In the last six or seven years, a growing number of esoteric hedge fund strategies have made their way into mutual funds available to mom and pop investors like us. I’ve fussed around with a lot of these products in my own account in an effort to learn more about them and, don’t worry, you haven’t missed anything.
One of the newer offerings buys ‘catastrophe bonds,’ or cat bonds, and their related event-risk-linked brethren that serve as the risk transfer mechanism from insurance companies to investors through what is called reinsurance.
In a sense, reinsurance is insurance for insurance companies. A normal insurance company might be able to insure 100,000 in Florida and have a good system for pricing the normal everyday damage that occurs across their portfolio of insured homes, but they also face the idiosyncratic risk, or catastrophe) of a hurricane affecting 25 percent of their insured properties that would adversely affect the company.
To mitigate that risk, the insurance company can sell the specific catastrophe risk to investors in the form of bonds (and other structures) that usually have maturities of three years.

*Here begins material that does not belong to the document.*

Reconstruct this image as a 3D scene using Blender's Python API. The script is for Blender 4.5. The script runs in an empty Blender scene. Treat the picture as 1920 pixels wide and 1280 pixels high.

The insurance company pays the bond holder a coupon and if there is no catastrophe, the bond holder gets their principle back.
Of course, if a Katrina or Sandy comes rolling through, then the bond holder loses some of the principal that they would have received if nothing had happened. Hence, a cat bond investor profits from tranquility when no catastrophe occurs.
In theory, as long as the bond is insured across a lot of regions like Florida, the Jersey shore, New Orleans, the San Andrea or New Madrid fault (not to mention places outside of the US), then one single catastrophe might not be so, ahem, catastrophic for the cat bond holders.
If you’re wondering why this is appealing, look at this total return chart for the Swiss RE Catastrophe Bond index:
Wow, those are amazing numbers! Granted, it’s a short time period, but it does include the 2008 financial crisis, a horrible yield environment and a number of natural disasters.
The returns are better than stocks, the volatility is substantially less than bonds and, while you can’t see it, the correlations are exceptionally low. In short, it’s an investor’s dream.
So given these numbers, how come I’m not falling all over myself about the mutual fund that invests in cat bonds?
In addition to the short track record of this non-investible index, the low volatility hides masks the risk imbedded in the fund.
First, cat bonds face a special kind of risk known as a credit cliff. There’s no risk, no risk, no risk and then, all of a sudden, BLAM, there’s a major triggering event that hits the fund in an adverse way. It’s like the ‘insane button’ on a Tesla – you can go from no losses to substantial losses in no time flat.
Second, the cat bond market is small so the bonds are illiquid. Many of the other funds invest in other securities that act like cat bonds but are even less liquid.
They say that liquidity is like oxygen: you don’t ever think about it until you don’t have it and then it’s instantly debilitating. Even if you can hold out, your fellow investors might get itchy and start selling, causing prices to fall below their true value (a buying opportunity, I know, but tough to live through anyway).
There’s a third problem that we don’t often see called ‘selection bias.’ The mutual fund managers that buy cat bonds only get to choose from the issues that the insurance company is selling. Do you think that the insurance company wants to sell the good stuff or the not so good stuff? Remember, they get to keep what they don’t sell.
There are other risks too, but it gets fairly technical pretty quickly. I can certainly see the appeal of cat bonds, but for the foreseeable future, it’s hard to imagine allocating any of your money to them.